### Task goal
Quote verbatim the span of lines that begins the listing below and closes with the line containing "nrs = np.random.RandomState(11)".

### Dataset extract
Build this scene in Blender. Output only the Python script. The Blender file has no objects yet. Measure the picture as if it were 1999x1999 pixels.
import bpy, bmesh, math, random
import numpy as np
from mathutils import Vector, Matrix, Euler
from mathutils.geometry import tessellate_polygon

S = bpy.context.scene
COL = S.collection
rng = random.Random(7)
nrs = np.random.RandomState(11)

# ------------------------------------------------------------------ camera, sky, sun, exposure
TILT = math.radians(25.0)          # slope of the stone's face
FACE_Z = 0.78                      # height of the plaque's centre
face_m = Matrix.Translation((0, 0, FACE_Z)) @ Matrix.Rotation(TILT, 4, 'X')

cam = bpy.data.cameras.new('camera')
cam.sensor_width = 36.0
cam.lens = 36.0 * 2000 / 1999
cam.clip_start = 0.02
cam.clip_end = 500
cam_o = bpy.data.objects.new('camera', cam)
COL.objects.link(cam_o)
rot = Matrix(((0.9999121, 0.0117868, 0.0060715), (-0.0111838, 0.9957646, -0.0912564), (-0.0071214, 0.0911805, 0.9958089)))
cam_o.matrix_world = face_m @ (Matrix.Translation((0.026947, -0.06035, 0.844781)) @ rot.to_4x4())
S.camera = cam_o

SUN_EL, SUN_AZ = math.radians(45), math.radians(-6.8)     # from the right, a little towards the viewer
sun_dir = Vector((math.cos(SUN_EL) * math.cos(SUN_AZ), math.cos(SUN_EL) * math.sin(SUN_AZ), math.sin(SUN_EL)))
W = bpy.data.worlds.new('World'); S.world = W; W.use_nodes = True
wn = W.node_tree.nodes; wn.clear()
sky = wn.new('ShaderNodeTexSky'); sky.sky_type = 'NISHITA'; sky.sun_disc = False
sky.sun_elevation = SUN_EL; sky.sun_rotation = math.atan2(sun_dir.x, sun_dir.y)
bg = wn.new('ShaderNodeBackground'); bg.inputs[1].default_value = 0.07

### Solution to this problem
Build this scene in Blender. Output only the Python script. The Blender file has no objects yet. Measure the picture as if it were 1999x1999 pixels.
import bpy, bmesh, math, random
import numpy as np
from mathutils import Vector, Matrix, Euler
from mathutils.geometry import tessellate_polygon

S = bpy.context.scene
COL = S.collection
rng = random.Random(7)
nrs = np.random.RandomState(11)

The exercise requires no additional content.